In 2011 she applied for an internship with the Institute for Humane Studies (IHS), a nonprofit connected to George Mason University that promotes “classical liberalism” and libertarianism on college campuses and grants fellowships to students.


“I reviewed your application,” wrote John Elliott, the IHS journalism internship program’s director at the time, in an email to her in February of that year. “You are the first applicant to ever list Joe Sobran as an influence. Joe was a friend. He had the same influence on me. I was delighted to find a young journalist who has profited from his work.”

Note that IHS and George Mason are both as respectable as it gets in conservative DC circles. These institutions couldn’t be further removed from the racists and anti-Semites in Charlottesville chanting “Jews will not replace us,” as John Elliott, Columbia Ph.D. etc. makes clear in his response to Gray’s queries:

“I chose Katie to mentor as a libertarian, not as a member of the ‘alt-right,’” Elliott said in an email. “The ‘alt-right’ didn’t exist in 2011, and I’ve had no connection with the ‘alt-right’ since it was invented. I tried to be a mentor and a friend to Katie for a decade, even as she went down some of the dark paths of those fringe groups. But her decision to go down those paths had nothing to do with me. I truly feel bad for her.”

Yeah that sure is a sad story there, Johnny boy. You tried to school her the best you could, but kids these days . . . Hey wait a second:

Concurrently, she began dating Kevin DeAnna. The two met in July 2013, according to McHugh, at a going-away party in Alexandria, Virginia, for a mutual friend leaving a conservative group. Her double life was already developing because of her relationship with DeAnna and her connection to Elliott, who invited her to a dinner with the British Holocaust denier David Irving in 2013.
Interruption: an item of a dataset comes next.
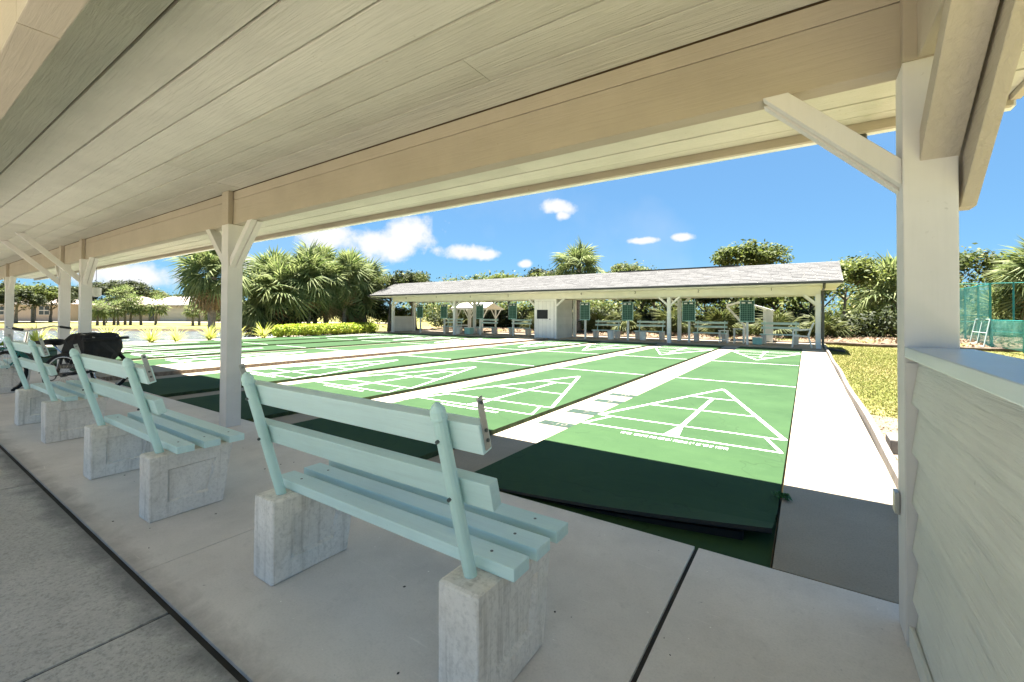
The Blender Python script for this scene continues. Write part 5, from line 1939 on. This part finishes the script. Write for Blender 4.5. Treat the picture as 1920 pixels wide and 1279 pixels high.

“David irving is in Washington. I had lunch with him in the Archives. He is speaking at 6:30 near Du Pont Circle. Are you interested?” Elliott wrote to her in an email in November 2013. (It was the first of three dinners she would attend with Irving over the course of her time in DC, though she claims she did not know who he was before the first one. Elliott, in an email, said he’d met Irving when he worked as a researcher and attended dinner with him because he’s “interesting and controversial,” not because Elliott endorses his views.)

Oh heavens no! Just because you’re setting up a dinner where the guest of honor is the world’s most famous Holocaust denier and hero of neo-Nazi fanboys everywhere, that doesn’t mean you endorse his views or anything. This is all about free inquiry, and fighting against PC orthodoxy something something Hayek Ayn Rand Paul Oberlin Bell Curve Sullivan Greenwald Intellectual Dark Web Trump.